Whole Foods installed a solar system on the roof of its West Hartford store in 2009. The project would have been fiscally impossible without the incentives to cover the high upfront costs, said Kathy Loftus, global leader in sustainable engineering for Whole Foods.

But the commercial side of the solar installation industry has been dormant for a year, and the Connecticut Clean Energy Fund doesn’t offer incentives for commercial projects anymore, said Michael Trahan, executive director of Solar Connecticut, Inc.

That would change if Rell approves the bill.

“Without this bill, it is hard to imagine a commercial project getting started in Connecticut any time in the near future,” Trahan said. “This is the biggest clean energy bill to happen in Connecticut, ever.”

If the bill successfully jumpstarts commercial solar projects, that will be a boom to the industry and lead to a larger workforce in Connecticut for installations, Trahan said. Potentially, nearly 6,000 jobs in the solar industry could come out of this legislation, business that would have gone to neighboring states friendlier to renewable energy.

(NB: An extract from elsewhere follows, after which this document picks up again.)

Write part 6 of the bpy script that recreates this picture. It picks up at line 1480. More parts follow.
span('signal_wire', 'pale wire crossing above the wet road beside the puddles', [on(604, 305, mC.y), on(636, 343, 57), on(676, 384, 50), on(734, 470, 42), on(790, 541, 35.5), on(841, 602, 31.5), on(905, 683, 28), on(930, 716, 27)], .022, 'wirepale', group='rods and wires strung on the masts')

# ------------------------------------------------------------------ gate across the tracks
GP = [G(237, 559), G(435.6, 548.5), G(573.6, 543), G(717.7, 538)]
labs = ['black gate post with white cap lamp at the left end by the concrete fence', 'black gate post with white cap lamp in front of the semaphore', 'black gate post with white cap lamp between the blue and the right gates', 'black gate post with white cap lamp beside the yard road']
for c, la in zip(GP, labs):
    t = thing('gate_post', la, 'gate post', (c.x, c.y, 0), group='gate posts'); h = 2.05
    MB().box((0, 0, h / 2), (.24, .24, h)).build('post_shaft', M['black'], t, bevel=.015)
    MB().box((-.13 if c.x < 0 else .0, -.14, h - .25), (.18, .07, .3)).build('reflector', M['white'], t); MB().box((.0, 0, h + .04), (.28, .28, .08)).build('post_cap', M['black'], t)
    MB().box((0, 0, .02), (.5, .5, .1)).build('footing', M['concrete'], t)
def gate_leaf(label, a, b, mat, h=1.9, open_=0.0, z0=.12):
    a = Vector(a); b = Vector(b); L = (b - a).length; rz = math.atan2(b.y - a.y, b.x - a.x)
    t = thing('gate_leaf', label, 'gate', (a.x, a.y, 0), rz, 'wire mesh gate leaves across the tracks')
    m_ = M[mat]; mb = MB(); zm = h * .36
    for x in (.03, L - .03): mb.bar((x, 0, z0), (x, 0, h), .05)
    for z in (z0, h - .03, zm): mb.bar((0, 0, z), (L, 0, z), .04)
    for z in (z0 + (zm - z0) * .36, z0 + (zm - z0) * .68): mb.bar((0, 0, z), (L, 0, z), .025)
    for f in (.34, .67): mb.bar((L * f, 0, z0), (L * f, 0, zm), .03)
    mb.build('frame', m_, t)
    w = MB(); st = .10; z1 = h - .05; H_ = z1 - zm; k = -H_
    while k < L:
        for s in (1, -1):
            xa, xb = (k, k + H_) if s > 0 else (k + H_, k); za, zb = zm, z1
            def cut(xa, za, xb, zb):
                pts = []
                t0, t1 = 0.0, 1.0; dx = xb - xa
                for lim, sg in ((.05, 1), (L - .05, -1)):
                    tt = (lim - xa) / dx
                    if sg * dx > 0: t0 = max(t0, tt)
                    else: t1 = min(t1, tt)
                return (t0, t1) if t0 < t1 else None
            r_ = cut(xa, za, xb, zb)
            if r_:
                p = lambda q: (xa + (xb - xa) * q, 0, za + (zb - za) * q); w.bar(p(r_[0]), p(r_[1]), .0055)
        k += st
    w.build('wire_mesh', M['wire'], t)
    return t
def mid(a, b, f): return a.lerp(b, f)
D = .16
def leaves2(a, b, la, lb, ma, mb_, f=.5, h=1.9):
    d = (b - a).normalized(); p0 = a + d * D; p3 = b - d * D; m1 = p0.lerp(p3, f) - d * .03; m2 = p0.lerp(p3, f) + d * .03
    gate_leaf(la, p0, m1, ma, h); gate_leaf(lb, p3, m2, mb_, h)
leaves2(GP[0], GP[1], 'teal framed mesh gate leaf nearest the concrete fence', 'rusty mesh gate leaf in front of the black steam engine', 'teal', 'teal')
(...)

The bill’s passage already spurred New York-based MSGI Security Solutions to partner with Connecticut-based C Solar, LLC on May 10 to provide the infrastructure for planned solar farms in the Northeast.

Citing a 2009 report on Connecticut solar power by the Massachusetts-based KEMA energy consultants, Fonfara said by investing in the industry for the next 10 years, the high cost of capturing solar power will go down as the industry grows. Eventually, the solar industry could grow in Connecticut to the point where its costs are on par with other forms of energy generation.

“We want to build in-state, and we want to put people to work,” Nardello said.

The push in the legislation toward more efficient energy systems will create more business, too. The bill allows for municipalities to offer low-cost, long-term financing to any property owner to replace outdated boilers and furnaces.

“The bill really does move Connecticut toward a cleaner, more efficient and more affordable future,” said Christopher Phelps, director of Environment Connecticut.

Retailers might suffer from the section that requires all TVs and other appliances sold in the state to meet the Energy Star standard for energy efficiency by 2013.

“It is a bad idea,” said Sen. Kevin Witkos, R-Canton. “People shop at the discount stores to save money because they have a wide variety. This bill leaves only the most expensive items on the shelves.”

Energy Star approved appliances such as TVs and washers tend to be $100 or $200 higher than those without the approval, said Bruce MacMillian, general manager of S.K. Lavery Appliance Co. in West Hartford.

But a new requirement limiting stores to Energy Star appliances might have only a small impact, MacMillian said. More people are seeking out energy efficient appliances and are willing to spend more upfront to realize energy savings in the future.

“Plus, there’s the state rebate for the Energy Star items and the manufacturers rebate, so you can almost get your money back just through the rebates,” MacMillian said.

Senate Bill 493 won’t arrive on the governor’s desk until this week at the earliest, and then Rell has 15 days to veto the legislation.

“She has said several times that there are many areas of concern within the bill, but she doesn’t know exactly what is in there,” Rell spokesman Rich Harris said. “She is waiting to see the final version of the bill.”

State Sen. John Fonfara, D-Hartford, speaks in support of the energy bill he co-authored at the Capitol May 12.